The gemstone is used in jewelry making for women and can also be used by men to enhance the appeal of their rings and cufflinks. While the trend is not quite common today, the use of smoky quartz to enhance the appeal of men’s jewelry was quite common during the Victorian Era, where the dark brownstones extracted from the Mourne Mountains of Ireland were often used in jewelry, especially mourning jewelry.

During the early days of the 12th century, the gemstone was used in several parts of the world, including China, to make eyeglasses. These glasses were also used as a shield against UV sunlight and other sources of bright light. Some of the glasses and shields were worn during court proceedings as the darker-toned material was used to hide the facial expressions of the judges.

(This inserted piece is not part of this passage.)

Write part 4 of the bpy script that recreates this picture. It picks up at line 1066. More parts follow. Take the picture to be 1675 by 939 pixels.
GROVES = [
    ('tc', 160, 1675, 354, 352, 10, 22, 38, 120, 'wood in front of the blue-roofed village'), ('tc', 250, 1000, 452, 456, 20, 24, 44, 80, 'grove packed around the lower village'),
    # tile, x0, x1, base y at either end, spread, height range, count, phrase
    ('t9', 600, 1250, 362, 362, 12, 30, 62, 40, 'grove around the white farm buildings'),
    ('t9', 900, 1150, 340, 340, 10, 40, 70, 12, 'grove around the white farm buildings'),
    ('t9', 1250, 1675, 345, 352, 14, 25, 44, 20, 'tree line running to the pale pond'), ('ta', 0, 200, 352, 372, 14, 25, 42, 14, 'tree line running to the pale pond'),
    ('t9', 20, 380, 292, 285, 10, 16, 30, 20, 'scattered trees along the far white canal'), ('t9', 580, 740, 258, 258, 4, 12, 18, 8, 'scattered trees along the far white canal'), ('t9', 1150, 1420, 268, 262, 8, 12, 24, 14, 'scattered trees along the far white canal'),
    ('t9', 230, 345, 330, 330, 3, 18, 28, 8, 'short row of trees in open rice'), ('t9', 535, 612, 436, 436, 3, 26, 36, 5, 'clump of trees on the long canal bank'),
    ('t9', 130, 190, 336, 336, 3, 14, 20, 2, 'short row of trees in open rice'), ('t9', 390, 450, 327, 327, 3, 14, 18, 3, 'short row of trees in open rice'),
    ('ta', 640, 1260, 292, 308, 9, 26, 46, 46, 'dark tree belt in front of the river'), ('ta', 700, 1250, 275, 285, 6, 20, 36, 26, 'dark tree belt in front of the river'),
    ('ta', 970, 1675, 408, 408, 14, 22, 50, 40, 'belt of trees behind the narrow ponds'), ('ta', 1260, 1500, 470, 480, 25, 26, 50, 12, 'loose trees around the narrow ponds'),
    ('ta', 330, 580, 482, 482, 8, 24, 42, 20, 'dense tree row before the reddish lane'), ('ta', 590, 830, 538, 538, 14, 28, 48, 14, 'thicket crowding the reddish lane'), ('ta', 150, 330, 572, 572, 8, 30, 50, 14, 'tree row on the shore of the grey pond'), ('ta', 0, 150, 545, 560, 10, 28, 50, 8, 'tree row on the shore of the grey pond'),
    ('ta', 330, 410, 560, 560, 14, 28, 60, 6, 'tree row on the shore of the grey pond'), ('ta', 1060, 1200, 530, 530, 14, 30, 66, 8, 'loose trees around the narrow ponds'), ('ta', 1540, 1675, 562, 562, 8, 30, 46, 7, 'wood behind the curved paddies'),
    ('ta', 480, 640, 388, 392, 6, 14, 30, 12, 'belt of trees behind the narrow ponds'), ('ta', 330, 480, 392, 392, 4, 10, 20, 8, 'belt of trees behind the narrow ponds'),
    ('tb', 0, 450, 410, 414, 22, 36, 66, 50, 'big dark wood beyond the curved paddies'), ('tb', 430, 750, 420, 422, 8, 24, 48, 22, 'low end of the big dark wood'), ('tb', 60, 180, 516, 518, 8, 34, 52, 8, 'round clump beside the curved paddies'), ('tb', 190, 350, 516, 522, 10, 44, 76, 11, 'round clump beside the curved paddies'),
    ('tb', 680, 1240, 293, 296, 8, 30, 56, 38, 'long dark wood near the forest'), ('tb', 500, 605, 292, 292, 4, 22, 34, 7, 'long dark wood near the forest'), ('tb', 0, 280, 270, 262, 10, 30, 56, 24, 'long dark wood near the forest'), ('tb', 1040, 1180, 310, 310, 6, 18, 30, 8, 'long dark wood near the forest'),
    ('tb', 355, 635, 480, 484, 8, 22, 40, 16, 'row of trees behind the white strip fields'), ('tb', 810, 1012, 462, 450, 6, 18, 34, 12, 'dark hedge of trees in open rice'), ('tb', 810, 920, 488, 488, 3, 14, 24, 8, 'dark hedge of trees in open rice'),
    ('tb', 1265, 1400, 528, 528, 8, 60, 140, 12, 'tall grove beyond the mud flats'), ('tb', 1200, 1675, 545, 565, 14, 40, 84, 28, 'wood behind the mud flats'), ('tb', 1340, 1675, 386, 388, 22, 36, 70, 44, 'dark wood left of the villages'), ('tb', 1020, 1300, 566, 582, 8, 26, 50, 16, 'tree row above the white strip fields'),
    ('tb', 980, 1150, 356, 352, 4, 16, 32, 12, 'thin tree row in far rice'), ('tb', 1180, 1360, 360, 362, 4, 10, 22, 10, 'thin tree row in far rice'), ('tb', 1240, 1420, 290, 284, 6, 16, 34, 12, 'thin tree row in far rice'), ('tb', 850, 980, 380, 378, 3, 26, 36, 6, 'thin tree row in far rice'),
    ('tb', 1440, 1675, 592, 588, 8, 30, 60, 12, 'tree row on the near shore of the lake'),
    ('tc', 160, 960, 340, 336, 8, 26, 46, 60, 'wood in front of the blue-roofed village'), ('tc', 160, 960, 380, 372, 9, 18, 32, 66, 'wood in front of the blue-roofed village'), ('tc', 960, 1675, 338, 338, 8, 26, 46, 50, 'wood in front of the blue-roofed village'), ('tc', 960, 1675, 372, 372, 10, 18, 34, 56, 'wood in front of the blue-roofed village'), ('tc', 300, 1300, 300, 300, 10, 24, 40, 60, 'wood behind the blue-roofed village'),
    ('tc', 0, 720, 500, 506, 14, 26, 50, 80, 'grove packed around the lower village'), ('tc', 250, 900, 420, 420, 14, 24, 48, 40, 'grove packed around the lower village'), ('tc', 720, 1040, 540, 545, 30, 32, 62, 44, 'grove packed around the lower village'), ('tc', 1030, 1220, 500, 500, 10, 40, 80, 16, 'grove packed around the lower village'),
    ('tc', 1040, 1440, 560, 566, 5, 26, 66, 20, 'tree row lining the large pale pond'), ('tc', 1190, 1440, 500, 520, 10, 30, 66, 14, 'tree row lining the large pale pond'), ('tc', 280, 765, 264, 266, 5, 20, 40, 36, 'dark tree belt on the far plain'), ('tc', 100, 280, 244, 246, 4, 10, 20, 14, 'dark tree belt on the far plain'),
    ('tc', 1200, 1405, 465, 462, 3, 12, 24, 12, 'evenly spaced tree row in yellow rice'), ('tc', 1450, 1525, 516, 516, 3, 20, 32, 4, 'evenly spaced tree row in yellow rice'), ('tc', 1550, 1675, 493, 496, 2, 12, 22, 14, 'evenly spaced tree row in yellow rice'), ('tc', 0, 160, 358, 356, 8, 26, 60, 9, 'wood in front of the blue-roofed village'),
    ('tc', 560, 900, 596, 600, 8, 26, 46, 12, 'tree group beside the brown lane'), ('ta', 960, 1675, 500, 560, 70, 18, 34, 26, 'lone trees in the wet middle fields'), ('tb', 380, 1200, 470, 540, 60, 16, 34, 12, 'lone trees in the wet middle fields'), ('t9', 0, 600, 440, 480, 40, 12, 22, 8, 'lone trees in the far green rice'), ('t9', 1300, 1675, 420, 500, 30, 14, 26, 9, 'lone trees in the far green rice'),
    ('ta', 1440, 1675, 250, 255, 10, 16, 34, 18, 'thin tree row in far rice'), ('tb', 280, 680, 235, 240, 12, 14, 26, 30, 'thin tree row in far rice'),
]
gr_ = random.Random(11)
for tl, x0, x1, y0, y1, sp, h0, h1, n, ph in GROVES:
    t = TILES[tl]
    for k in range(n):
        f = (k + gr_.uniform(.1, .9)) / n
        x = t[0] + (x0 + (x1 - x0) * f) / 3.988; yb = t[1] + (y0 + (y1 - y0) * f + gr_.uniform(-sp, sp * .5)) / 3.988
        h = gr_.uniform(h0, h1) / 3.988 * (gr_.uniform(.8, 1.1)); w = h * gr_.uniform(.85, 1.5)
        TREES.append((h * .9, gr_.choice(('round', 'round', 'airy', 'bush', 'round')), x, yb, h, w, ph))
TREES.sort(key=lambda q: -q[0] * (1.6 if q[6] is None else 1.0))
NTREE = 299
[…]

Apart from jewelry and glasses, smoky quartz is also used as a carving material. Since the gemstone has a relatively lower price and one can easily find large pieces of smoky quartz, it is one of the best choices of gem material that can be used for carving.

Treatments 

As mentioned earlier, the color of these quartz crystals can range from yellowish-brown to orange-brown and even darker shades of greyish brown. However, the gem material may lose its color when exposed to UV light and higher temperatures. 

The color of the smoky quartz may be changed in a lab setting by exposure to higher temperatures. It is a particularly common treatment for dark-colored smokey quartz crystals. However, the stone is seldom treated to revert its color once it loses its darker shade. In addition, it is not synthetically produced in the lab because the mineral is readily available and has a relatively lower demand and price. 

Final Words 

Smoky quartz is a color variant of the quartz family that shares similar physical properties. However, it has a unique color range that makes it appropriate for use as a gemstone. Moreover, its physical properties, such as hardness and specific gravity, make it suitable for carving.